** Begin Given information **

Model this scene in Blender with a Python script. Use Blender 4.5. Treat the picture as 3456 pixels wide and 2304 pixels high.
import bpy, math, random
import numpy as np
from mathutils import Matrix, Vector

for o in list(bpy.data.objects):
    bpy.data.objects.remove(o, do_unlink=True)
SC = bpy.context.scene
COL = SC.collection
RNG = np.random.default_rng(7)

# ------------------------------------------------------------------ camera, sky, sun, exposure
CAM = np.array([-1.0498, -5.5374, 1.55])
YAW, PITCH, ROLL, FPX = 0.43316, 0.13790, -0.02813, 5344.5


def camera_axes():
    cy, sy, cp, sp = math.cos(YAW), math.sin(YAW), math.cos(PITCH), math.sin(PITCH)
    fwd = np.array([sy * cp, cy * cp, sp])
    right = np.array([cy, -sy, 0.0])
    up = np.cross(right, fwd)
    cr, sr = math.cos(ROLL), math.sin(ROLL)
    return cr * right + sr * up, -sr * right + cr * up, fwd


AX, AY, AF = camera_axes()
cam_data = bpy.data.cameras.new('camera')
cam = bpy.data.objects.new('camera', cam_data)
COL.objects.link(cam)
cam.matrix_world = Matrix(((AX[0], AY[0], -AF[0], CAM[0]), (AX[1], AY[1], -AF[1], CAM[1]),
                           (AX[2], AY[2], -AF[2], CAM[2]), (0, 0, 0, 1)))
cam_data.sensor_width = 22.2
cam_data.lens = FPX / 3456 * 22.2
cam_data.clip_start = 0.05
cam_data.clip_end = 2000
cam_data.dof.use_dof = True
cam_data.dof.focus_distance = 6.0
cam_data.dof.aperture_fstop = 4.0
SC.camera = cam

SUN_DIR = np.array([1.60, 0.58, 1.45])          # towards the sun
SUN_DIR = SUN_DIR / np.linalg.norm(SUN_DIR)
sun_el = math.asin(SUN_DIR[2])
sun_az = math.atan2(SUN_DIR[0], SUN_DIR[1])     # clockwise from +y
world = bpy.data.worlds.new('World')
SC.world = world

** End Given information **

Written exercise
From the listing above, copy all lines holding the word "scene".

Exercise response
Model this scene in Blender with a Python script. Use Blender 4.5. Treat the picture as 3456 pixels wide and 2304 pixels high.
SC = bpy.context.scene